Mary Crawley

I grew up in a small town in Spartanburg County where I attended a local Methodist church. Every Sunday morning my family faithfully attended church. We followed most Sunday services with a trip to Rutherfordton, North Carolina to visit my paternal grandparents. They had a nightly ritual that had a huge impact on my life. Following their viewing of the “I Love Lucy” sitcom, they had Bible study and prayer. Throughout my childhood, I knew there was something different about my grandparents, and not just the “alien” way they lived. They actually had a relationship with Jesus Christ and were living, breathing examples of the joy it brought to their lives. It wasn’t until many years later that I understood that they weren’t just planting seeds to grow food on that farm, but they were planting seeds in me to have a personal relationship with Jesus.

Around the age of twelve, I attended a Billy Graham Crusade in North Carolina with my best friend, Sherry. She and I had been best friends for several years, and Sherry was one of the happiest, God-loving kids I knew. It was by her invitation to go with her to this crusade that day that I came to know the Lord. At the end of the service, Mr. Graham invited anyone who wanted to accept Jesus as his or her Savior to walk down to the front of the coliseum. I made my way down that aisle, which seemed at that tender age to be several miles long, with hundreds, perhaps thousands, of strangers. To receive Christ as my Savior, I admitted that I was a sinner and asked for forgiveness. I professed my belief that Jesus died on a cross for my sins and that he arose from the dead. Then, I invited Jesus into my heart and life. Immediately, an overwhelming peace came over me.

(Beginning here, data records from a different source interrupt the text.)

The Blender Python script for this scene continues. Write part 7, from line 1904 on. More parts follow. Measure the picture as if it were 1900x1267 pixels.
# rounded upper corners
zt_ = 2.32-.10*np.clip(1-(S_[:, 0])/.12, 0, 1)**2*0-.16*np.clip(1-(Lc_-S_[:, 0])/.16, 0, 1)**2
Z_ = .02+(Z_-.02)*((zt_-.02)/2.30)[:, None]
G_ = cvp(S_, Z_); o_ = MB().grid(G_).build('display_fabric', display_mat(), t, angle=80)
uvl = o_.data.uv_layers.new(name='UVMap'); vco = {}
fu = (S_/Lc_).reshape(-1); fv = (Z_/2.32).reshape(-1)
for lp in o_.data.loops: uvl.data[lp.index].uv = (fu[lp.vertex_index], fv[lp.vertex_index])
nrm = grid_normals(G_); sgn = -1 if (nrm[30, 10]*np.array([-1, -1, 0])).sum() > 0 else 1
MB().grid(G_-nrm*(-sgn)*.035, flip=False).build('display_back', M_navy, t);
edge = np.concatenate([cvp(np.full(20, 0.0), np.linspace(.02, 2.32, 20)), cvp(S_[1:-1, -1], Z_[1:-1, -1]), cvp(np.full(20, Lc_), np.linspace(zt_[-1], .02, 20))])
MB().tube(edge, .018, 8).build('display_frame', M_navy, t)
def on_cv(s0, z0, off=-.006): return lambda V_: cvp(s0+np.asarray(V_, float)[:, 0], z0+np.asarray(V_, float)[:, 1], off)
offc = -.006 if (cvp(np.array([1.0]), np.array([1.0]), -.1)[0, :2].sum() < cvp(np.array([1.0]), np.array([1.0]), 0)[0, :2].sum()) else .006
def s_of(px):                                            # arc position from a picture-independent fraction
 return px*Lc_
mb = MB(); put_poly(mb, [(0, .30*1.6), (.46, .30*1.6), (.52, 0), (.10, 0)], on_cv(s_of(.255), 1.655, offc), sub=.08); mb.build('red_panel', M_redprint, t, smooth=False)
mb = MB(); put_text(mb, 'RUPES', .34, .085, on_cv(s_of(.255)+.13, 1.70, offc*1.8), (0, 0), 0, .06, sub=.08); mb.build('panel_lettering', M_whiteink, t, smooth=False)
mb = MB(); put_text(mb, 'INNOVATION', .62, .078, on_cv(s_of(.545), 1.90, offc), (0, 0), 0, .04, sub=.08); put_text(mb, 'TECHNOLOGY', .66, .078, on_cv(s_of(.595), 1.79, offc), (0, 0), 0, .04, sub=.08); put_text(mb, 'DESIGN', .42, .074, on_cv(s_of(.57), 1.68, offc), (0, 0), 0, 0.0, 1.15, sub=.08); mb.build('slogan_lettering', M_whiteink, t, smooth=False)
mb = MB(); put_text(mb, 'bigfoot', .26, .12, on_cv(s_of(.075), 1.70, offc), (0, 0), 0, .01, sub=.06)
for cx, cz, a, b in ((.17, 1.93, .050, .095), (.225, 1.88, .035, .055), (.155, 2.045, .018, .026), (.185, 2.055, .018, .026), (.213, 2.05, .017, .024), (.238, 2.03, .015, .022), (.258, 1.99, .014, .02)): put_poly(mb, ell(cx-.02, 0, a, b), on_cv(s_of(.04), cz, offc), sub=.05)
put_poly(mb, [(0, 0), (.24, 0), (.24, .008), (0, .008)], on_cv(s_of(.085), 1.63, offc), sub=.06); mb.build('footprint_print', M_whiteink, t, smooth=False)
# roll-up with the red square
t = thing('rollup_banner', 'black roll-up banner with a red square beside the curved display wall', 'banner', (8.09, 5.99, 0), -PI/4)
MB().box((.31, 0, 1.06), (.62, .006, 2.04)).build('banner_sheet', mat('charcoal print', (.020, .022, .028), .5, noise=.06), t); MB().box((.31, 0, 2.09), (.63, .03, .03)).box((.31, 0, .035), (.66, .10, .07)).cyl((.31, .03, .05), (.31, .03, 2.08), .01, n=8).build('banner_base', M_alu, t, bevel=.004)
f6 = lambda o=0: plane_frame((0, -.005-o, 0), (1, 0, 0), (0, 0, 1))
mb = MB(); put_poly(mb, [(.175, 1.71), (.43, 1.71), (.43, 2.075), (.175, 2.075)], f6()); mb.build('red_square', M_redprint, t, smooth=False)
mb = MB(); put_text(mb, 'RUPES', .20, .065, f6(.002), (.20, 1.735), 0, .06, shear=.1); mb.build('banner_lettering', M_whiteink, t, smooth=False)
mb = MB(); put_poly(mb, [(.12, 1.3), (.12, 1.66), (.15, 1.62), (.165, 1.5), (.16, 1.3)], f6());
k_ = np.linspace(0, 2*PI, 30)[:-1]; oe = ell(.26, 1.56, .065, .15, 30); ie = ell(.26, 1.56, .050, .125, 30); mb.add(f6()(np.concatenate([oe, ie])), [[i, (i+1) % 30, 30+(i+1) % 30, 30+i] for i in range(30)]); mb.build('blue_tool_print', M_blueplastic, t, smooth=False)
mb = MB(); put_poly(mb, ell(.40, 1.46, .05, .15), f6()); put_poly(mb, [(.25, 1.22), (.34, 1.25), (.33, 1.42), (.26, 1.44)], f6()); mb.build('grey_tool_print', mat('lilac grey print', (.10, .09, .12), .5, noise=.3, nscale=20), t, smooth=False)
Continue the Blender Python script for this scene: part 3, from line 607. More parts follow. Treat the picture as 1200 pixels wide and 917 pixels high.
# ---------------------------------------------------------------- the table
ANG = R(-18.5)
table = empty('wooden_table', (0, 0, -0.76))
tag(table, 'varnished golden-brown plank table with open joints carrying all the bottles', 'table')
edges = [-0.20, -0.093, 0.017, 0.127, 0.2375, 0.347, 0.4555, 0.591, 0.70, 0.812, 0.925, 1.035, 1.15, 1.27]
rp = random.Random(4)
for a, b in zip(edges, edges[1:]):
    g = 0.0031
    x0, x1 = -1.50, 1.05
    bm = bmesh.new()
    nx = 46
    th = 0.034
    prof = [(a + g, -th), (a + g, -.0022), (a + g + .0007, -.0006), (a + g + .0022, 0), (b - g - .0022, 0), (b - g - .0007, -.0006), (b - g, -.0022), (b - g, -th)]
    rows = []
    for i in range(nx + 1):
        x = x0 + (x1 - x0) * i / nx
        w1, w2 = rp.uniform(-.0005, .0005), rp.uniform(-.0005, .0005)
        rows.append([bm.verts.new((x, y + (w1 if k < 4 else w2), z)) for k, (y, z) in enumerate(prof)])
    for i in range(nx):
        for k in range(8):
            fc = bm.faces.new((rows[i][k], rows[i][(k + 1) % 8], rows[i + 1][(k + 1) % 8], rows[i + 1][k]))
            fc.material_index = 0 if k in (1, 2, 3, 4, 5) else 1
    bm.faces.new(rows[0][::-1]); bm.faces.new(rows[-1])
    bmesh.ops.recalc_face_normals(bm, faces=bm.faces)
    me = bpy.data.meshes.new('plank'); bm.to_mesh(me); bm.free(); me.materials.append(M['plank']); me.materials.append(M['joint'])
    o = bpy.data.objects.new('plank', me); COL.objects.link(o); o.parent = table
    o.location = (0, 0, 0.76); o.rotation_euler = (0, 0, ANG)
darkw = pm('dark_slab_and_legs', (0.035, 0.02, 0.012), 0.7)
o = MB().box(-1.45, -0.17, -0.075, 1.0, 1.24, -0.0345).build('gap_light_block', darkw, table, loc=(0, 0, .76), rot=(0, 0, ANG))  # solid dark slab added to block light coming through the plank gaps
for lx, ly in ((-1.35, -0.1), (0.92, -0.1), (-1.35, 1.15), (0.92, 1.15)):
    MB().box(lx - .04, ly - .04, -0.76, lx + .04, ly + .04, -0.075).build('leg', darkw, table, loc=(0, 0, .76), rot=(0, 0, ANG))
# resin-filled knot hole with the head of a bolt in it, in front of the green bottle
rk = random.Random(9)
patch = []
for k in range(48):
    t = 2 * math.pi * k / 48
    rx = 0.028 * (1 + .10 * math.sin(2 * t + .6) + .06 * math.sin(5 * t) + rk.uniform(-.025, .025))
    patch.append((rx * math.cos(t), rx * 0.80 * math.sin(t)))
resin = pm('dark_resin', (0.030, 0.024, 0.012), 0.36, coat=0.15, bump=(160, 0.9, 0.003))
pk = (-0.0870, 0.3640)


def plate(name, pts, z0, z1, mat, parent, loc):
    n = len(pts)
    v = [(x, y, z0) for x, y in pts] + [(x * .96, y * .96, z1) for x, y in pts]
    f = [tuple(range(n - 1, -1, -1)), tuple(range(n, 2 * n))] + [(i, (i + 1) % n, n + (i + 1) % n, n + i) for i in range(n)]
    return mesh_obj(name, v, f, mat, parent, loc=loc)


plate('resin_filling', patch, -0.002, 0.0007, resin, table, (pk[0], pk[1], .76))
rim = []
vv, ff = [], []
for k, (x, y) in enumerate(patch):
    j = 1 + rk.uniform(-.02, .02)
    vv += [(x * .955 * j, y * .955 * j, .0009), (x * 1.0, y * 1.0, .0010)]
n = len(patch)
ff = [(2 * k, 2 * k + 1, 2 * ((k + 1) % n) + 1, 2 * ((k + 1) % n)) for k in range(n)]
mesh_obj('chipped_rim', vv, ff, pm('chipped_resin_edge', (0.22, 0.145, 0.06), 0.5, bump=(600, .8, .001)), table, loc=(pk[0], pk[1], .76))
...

After returning home, I eagerly began to study God’s Word and apply Biblical scriptures to my life. Sadly, as the years passed, I began to lose the joy of my salvation. My problem was quite simple really. I didn’t put God first in my life! You see, I put my job and kids first. Several years ago my life took a “sour-turn!” Health issues forced me to give up my beloved teaching career and to take a long, hard look at my life and priorities. It took being knocked off my feet – literally bedridden- to surrender my life totally to Jesus and put Him first. Since then, the joy of my salvation has returned ten-fold. Sometimes I feel as if I’m going to burst with love for Him. This doesn’t mean that I’m not faced with the storms of life anymore, just that now I trust Him completely to carry me through each one.

My whole life is different now! I truly have “a peace that passes all understanding.” Thanks to Jesus, I have a second calling to do things differently in my life now - put Him first and plant seeds for Salvation, just like my grandparents did many years ago.